**What you need to do**
Beginning with the first line below, please repeat the material exactly, ending with the line that includes "from mathutils.bvhtree import BVHTree".

**Source data**
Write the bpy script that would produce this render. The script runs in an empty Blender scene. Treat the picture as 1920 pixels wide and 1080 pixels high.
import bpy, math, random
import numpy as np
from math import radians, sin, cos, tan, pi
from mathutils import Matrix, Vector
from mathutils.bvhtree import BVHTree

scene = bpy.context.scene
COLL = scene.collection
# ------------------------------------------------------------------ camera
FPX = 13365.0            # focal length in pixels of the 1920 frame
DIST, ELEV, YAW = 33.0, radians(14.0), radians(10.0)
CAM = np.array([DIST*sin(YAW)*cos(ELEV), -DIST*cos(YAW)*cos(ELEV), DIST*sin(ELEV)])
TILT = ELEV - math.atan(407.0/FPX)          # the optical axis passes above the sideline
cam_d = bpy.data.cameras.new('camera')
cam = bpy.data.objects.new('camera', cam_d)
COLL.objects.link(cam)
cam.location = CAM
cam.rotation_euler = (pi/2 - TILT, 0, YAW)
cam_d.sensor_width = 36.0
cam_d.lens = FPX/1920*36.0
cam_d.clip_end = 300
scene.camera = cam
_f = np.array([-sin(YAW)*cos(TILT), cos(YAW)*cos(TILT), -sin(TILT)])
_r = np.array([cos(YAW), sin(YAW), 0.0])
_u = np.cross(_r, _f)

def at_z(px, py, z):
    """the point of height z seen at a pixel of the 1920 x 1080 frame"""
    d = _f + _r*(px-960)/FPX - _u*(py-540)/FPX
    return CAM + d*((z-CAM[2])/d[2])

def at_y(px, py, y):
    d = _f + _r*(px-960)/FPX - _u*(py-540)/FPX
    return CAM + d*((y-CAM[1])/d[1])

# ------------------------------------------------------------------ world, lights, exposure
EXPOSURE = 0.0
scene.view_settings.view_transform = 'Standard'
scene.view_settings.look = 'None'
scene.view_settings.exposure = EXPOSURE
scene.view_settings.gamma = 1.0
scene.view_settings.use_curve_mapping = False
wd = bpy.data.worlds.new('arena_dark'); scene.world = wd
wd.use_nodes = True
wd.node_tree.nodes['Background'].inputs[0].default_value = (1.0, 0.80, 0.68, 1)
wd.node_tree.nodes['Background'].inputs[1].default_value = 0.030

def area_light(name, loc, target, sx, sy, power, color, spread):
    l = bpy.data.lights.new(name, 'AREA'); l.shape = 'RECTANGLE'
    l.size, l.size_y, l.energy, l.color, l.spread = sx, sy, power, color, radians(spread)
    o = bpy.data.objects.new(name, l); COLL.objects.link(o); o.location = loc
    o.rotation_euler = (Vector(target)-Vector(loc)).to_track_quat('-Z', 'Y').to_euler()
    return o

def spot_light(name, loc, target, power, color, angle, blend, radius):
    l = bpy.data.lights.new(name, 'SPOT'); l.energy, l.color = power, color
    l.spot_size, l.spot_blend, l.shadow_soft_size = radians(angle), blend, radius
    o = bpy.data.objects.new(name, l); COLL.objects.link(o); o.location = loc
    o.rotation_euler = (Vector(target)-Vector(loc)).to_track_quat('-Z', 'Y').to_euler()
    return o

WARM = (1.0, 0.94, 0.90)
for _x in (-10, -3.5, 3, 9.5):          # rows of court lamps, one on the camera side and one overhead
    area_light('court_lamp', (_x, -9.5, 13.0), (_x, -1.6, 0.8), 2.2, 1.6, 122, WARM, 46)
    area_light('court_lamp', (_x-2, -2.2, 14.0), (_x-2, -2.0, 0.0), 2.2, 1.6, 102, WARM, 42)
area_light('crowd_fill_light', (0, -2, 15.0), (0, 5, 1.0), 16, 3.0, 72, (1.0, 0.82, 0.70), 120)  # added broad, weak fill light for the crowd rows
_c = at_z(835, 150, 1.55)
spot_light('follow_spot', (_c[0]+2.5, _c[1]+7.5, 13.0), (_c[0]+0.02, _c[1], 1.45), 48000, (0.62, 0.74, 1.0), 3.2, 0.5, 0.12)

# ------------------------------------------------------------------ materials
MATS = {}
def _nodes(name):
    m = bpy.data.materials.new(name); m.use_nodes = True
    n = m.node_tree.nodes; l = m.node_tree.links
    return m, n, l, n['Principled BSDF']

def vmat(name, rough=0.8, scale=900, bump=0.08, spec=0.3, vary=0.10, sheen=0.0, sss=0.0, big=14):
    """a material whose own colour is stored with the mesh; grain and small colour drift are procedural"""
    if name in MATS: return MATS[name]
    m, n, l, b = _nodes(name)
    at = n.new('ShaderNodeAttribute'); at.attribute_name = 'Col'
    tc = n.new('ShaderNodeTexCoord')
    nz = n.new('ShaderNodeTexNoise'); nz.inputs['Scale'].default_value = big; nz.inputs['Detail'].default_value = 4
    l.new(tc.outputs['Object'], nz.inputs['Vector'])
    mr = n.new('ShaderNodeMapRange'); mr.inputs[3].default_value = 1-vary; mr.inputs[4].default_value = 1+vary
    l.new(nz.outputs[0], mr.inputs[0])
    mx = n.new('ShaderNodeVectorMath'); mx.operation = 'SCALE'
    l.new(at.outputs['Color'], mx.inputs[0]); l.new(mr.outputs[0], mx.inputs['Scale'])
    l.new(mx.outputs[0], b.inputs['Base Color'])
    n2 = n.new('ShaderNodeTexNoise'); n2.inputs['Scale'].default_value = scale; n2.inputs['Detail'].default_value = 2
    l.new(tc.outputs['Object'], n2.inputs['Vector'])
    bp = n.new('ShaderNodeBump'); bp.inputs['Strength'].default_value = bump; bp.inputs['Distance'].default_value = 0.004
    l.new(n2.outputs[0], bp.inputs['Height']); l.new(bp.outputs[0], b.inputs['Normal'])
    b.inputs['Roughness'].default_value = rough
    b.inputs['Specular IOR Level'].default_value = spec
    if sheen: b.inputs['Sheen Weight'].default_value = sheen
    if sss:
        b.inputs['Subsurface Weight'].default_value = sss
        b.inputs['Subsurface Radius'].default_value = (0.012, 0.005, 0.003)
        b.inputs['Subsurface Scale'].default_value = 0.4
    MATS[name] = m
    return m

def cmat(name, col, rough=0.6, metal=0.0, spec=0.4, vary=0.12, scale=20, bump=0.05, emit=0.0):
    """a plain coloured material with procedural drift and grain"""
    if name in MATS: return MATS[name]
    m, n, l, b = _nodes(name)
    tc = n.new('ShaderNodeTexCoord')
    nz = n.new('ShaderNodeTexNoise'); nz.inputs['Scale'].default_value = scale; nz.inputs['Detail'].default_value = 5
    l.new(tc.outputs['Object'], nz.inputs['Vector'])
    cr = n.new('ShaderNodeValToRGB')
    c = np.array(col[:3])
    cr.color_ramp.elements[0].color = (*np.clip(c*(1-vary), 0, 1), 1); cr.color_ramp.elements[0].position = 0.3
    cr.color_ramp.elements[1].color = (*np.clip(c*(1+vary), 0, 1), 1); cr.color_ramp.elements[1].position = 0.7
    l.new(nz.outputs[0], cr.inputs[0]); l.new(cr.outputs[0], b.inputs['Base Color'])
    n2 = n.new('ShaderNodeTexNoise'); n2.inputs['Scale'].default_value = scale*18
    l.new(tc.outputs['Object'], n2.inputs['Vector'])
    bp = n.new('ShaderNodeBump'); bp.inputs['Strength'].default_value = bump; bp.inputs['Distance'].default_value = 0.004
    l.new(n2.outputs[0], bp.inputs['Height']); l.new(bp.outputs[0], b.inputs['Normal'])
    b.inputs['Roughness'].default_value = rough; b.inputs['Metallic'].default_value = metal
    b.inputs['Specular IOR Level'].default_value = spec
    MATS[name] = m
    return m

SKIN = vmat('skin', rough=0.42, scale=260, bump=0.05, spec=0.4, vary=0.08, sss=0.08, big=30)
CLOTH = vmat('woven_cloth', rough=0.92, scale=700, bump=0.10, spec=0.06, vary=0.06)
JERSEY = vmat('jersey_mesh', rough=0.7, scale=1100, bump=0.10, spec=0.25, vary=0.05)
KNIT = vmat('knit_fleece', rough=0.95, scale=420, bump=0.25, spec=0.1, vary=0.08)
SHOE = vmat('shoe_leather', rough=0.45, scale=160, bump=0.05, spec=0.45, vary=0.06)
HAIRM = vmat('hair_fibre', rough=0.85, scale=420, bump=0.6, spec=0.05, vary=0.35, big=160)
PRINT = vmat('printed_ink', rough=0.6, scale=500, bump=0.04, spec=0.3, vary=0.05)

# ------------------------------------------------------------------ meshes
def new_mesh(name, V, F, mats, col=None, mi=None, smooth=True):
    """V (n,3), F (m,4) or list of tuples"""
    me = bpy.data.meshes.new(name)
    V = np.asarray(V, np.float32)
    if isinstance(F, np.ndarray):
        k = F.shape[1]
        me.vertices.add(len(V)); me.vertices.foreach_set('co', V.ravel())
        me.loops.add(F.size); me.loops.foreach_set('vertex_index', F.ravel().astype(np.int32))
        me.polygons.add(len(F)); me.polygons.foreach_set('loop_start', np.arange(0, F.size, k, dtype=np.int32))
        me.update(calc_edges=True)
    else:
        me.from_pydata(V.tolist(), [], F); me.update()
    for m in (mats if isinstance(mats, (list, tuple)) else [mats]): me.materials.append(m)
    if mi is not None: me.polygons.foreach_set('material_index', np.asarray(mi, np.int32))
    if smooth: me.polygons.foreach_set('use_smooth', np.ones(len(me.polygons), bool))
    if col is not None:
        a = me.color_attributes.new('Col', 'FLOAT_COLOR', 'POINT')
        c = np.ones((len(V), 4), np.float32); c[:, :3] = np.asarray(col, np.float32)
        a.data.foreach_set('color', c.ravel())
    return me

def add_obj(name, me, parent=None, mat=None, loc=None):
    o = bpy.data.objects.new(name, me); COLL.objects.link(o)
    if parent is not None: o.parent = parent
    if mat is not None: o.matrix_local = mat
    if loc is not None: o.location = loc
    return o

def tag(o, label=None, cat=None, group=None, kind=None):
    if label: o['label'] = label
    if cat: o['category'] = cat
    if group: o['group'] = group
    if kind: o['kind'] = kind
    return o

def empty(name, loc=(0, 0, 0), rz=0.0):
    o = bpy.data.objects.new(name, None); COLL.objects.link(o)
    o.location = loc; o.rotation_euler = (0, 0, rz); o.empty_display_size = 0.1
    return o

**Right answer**
Write the bpy script that would produce this render. The script runs in an empty Blender scene. Treat the picture as 1920 pixels wide and 1080 pixels high.
import bpy, math, random
import numpy as np
from math import radians, sin, cos, tan, pi
from mathutils import Matrix, Vector
from mathutils.bvhtree import BVHTree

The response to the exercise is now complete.